Köylerimizde de birçok sorun var
Kadının ve kız çocuklarımızın okumasından bahsederken Anadolu’daki durumdan çok bahsettik ancak kendi köylerimizde de birçok sorun var. Kız çocuklarının okutulmamasından çok maddi imkansızlıklar ön plana çıkıyor köylerimizde. Yalnızca birkaç hayvan ile geçinmeye çalışan aileler mevcut. Kırklareli halkı biraz daha duyarlı olsa buralara da el uzatabiliriz diye düşünüyorum.
Okutan Anneler Projesi
Göreve gelmem ile birlikte bir istediğim bir projeyi hayata geçirdik. Kırklareli Şubesi’nden okuyan çocuğumuz bulunmuyordu ve merkezi kontenjanımız da çok fazla değildi. Bir kültür gezisine gitmiştik. Gezi kapsamında Gümülcine ve İskeçe’ye gittik ve orada Okutan Anneler Projesi’ni gördüm. Bu proje beni çok duygulandırdı çünkü oradaki anneler önce 1 çocuk ile başlamışlar ve şuan 450 kadar çocuk okutuyorlar. Daha sonra projenin nasıl geliştiğini öğrendim ve şubemde toplantıda bu fikri sundum. Yönetim kurulumuz da kabul etti. İlk önce kendi içimizde düşündük neler yapabiliriz diye ve pasajlara, apartmanlara gittik destek toplayabilmek için. İlk yıl 21 öğrenci ile başladık. Geçen yıl bu daha da yükselti ve 30’a yaklaştı. Basın arkadaşlar da bu konuda ciddi destekler verdiler. Bunu projeyi bu sene daha da büyütmek istiyoruz. İlimizde durumu iyi olan birçok varlıklı insan var, bu insanlara da gitmeyi düşünüyoruz ve bu insanlar da destek verirseler çok daha fazla öğrencimizi okutabilecek bir duruma geleceğiz.
Bağrımızdan Yetişen Değerler Projesi
Bunun dışında Bağrımızdan Yetişen Değerler diye bir projemiz daha var ve bunu çok önemsiyorum. İki yıldır devam ediyoruz. Bu projenin amacı da gençlerimizin niteliği arttırmak ve onlara özgüven ile motivasyon aşılamak.
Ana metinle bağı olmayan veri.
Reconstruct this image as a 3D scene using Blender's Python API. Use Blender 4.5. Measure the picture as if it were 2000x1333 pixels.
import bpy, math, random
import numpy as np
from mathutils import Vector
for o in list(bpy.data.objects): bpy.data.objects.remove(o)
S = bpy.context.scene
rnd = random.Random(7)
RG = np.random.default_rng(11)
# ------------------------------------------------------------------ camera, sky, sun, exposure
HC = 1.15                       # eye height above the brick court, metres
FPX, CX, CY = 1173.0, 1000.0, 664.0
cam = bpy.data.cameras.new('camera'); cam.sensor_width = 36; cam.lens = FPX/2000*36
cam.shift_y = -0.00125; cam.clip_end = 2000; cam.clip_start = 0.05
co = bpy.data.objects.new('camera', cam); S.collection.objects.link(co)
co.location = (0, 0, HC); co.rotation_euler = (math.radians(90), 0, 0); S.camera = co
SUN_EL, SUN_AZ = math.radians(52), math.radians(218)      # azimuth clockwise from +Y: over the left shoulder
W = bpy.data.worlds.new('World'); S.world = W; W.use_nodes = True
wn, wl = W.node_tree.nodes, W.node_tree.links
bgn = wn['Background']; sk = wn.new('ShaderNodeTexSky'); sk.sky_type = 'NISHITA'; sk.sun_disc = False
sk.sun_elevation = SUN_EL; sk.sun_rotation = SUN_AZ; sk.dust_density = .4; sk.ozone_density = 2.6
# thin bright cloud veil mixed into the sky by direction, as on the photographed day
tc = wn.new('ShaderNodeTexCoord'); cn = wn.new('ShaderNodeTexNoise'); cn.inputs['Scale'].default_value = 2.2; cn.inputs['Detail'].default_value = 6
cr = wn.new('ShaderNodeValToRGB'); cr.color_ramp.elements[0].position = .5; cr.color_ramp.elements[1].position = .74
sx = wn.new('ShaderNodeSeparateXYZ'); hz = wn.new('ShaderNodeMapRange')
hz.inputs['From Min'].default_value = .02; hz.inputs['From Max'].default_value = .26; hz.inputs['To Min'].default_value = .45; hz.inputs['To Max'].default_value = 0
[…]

Proje kapsamında ilimizde doğup büyümüz ve daha sonra büyük illere gitmiş, topluma mâlolmuş insanlar ile gençlerimizi buluşturuyoruz. Bu tip örnekler gençlerimize büyük moral sağlıyorlar. Ayrıca verdikleri bilgiler gençlerimize de büyük fayda sağlıyor. Kırklareli’den yetişmiş çok değerli insanlar var. Anayasa Profesörlerimiz, Psikologlarımız, Yazarlarımız mevcut.
Şeffaflık ön planda
Bağışlarımızı bir Türk Lirası olsa dahi makbuz karşılığı alıyoruz ve devamında hemen bankaya yatırılıyor. Otomatik ödeme yöntemi ile de bursiyerlerimize ulaşıyor. Yani verilen bağışlar kesinlikle doğru yerlere gidiyor. Dosyalarımız sürekli masamızın üstündedir ve bağışçılarımız her zaman inceleyebilirler. Dernek olarak çok hassas olduğumuz noktalardan birisi de bu. Hiçbir zaman araya ahbap ilişkisinin girmesine izin vermiyoruz.
Burs Başvuruları Eylül Ayında Başlayacak
Tarihlerin kesinleşmemiş olmasıyla birlikte bayramdan sonra burs başvurularımız başlayacak. Öğrenciler şubemize gelecek burs başvurularını yapabilecekler. Başvurular Ekim sonu Kasım başı gibi başvurularımız sonuçlanıyor. Bu sürecin uzun olmasının sebebi de bursların doğru insanlara gittiğine emin olmak. Yani 150 öğrenci başvuruyorsa bunların arasından belki 10 tanesini eleyebiliyoruz ancak geriye kalan büyün öğrencilerin bursa ihtiyacı olduğunu biliyoruz. Bu süreçten sonra da en çok ihtiyacı olan öğrencilere burs vermeye çalışıyoruz.
Kültür etkinliklerine de önem veriyoruz
Biliyorsunuz derneğimiz tarafından 27 yıldır devamlı olarak Sabahattin Ali Kültür Günleri düzenliyoruz. Bunda da amacımız burada öldürülmüş önemli bir değerimizi yaşatmak istiyoruz Kırklareli halkıyla birlikte. Bunun içerisine çevre konularını ve ya birçok toplumsal sorunu da katıyoruz çünkü Sabahattin Ali toplumun sorunlarına duyarlı bir yazarımızdı ve onu yaşatmanın en iyi yollarının birisinin de bu olduğunu düşünüyorum.